* Start Information supplied *
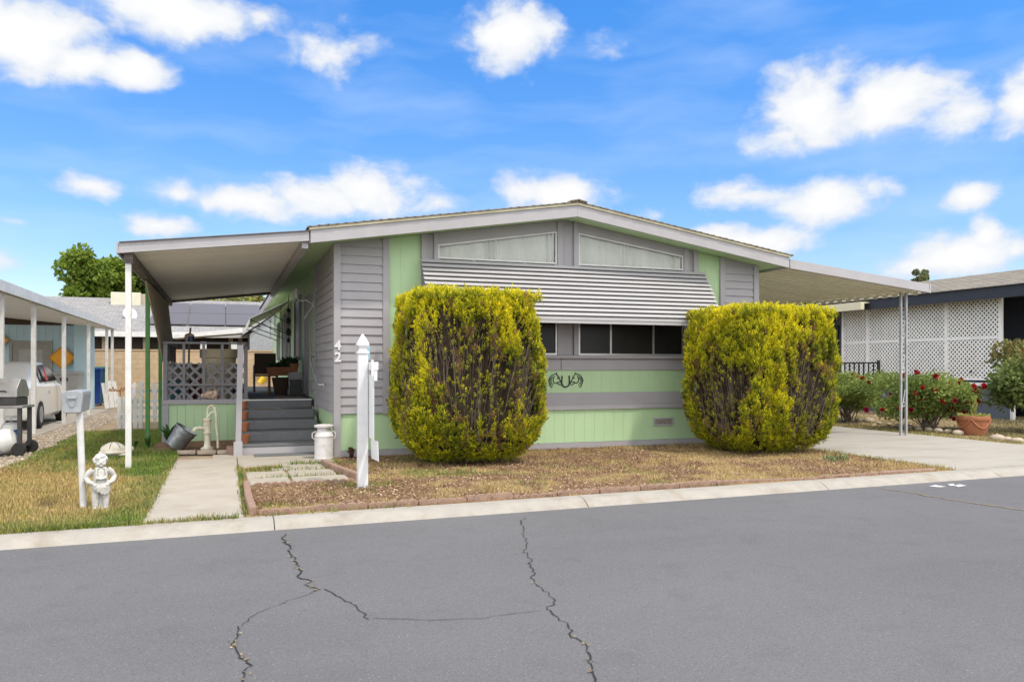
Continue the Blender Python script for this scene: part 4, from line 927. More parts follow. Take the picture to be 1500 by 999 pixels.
# hand pump
pp = Vector((-.30,14.95,.03)); px_, py_ = pp.x, pp.y
pu = T('hand_pump','old cream iron hand water pump in the bed before the porch','water pump',pp)
b = MB(); b.lathe([(.11,0),(.115,.03),(.07,.05),(.055,.08),(.05,.27),(.055,.28)],(px_,py_,.03),18); b.build('base','pump_cream',pu,smooth=True)
b = MB(); b.lathe([(.075,.281),(.08,.30),(.062,.32),(.062,.50),(.075,.51),(.08,.53),(.075,.55),(.03,.56)],(px_,py_,.03),18); b.build('barrel','pump_cream',pu,smooth=True)
b = MB(); b.tube([(px_-.04,py_-.02,.40),(px_-.14,py_-.06,.42),(px_-.20,py_-.08,.41),(px_-.225,py_-.09,.36)],[.035,.032,.030,.034],10); b.build('spout','pump_cream',pu,smooth=True)
b = MB(); b.tube([(px_,py_,.58),(px_,py_,.70),(px_+.02,py_,.78),(px_+.07,py_,.81),(px_+.12,py_,.77),(px_+.15,py_,.62),(px_+.145,py_,.45),(px_+.17,py_,.27),(px_+.175,py_,.05)],[.014,.016,.02,.024,.026,.024,.02,.018,.022],9); b.tube([(px_,py_,.60),(px_+.06,py_,.68),(px_+.12,py_,.70)],.018,8); b.build('lever','pump_cream',pu,smooth=True)
# galvanised tub tipped over
bc = Vector((-.74,15.25,.02)); tb = T('galvanised_tub','grey galvanised metal tub tipped on its side before the porch','tub',bc)
Mt = Matrix.Translation((-.80,15.15,.165)) @ Matrix.Rotation(math.radians(20),4,'Z') @ Matrix.Rotation(math.radians(32),4,'Y') @ Matrix.Rotation(math.radians(14),4,'X') @ Matrix.Scale(.84,4)
b = MB(); pr = [(.18,-.12)]; 
for i in range(12): z = -.12+.43*i/11; pr.append((.185+.045*i/11+(.004 if i in (3,6,9) else 0), z))
pr += [(.245,.312),(.248,.325),(.236,.33),(.226,.31),(.18,-.10),(.02,-.10)]
b.lathe(pr, (0,0,0), 32, Mt); b.build('body','galvanised',tb,smooth=True)
b = MB(); b.tube([Mt@Vector((.25*math.cos(t),.25*math.sin(t),.26-.06*math.sin(t)**2)) for t in [i*PI/8+.2 for i in range(9)]],.007,6); b.build('bail_handle','galvanised',tb,smooth=True)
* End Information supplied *
=== What is needed ===
Please write out all of the material above without changing a word, and omit any pictures.

=== The answer ===
Continue the Blender Python script for this scene: part 4, from line 927. More parts follow. Take the picture to be 1500 by 999 pixels.
# hand pump
pp = Vector((-.30,14.95,.03)); px_, py_ = pp.x, pp.y
pu = T('hand_pump','old cream iron hand water pump in the bed before the porch','water pump',pp)
b = MB(); b.lathe([(.11,0),(.115,.03),(.07,.05),(.055,.08),(.05,.27),(.055,.28)],(px_,py_,.03),18); b.build('base','pump_cream',pu,smooth=True)
b = MB(); b.lathe([(.075,.281),(.08,.30),(.062,.32),(.062,.50),(.075,.51),(.08,.53),(.075,.55),(.03,.56)],(px_,py_,.03),18); b.build('barrel','pump_cream',pu,smooth=True)
b = MB(); b.tube([(px_-.04,py_-.02,.40),(px_-.14,py_-.06,.42),(px_-.20,py_-.08,.41),(px_-.225,py_-.09,.36)],[.035,.032,.030,.034],10); b.build('spout','pump_cream',pu,smooth=True)
b = MB(); b.tube([(px_,py_,.58),(px_,py_,.70),(px_+.02,py_,.78),(px_+.07,py_,.81),(px_+.12,py_,.77),(px_+.15,py_,.62),(px_+.145,py_,.45),(px_+.17,py_,.27),(px_+.175,py_,.05)],[.014,.016,.02,.024,.026,.024,.02,.018,.022],9); b.tube([(px_,py_,.60),(px_+.06,py_,.68),(px_+.12,py_,.70)],.018,8); b.build('lever','pump_cream',pu,smooth=True)
# galvanised tub tipped over
bc = Vector((-.74,15.25,.02)); tb = T('galvanised_tub','grey galvanised metal tub tipped on its side before the porch','tub',bc)
Mt = Matrix.Translation((-.80,15.15,.165)) @ Matrix.Rotation(math.radians(20),4,'Z') @ Matrix.Rotation(math.radians(32),4,'Y') @ Matrix.Rotation(math.radians(14),4,'X') @ Matrix.Scale(.84,4)
b = MB(); pr = [(.18,-.12)]; 
for i in range(12): z = -.12+.43*i/11; pr.append((.185+.045*i/11+(.004 if i in (3,6,9) else 0), z))
pr += [(.245,.312),(.248,.325),(.236,.33),(.226,.31),(.18,-.10),(.02,-.10)]
b.lathe(pr, (0,0,0), 32, Mt); b.build('body','galvanised',tb,smooth=True)
b = MB(); b.tube([Mt@Vector((.25*math.cos(t),.25*math.sin(t),.26-.06*math.sin(t)**2)) for t in [i*PI/8+.2 for i in range(9)]],.007,6); b.build('bail_handle','galvanised',tb,smooth=True)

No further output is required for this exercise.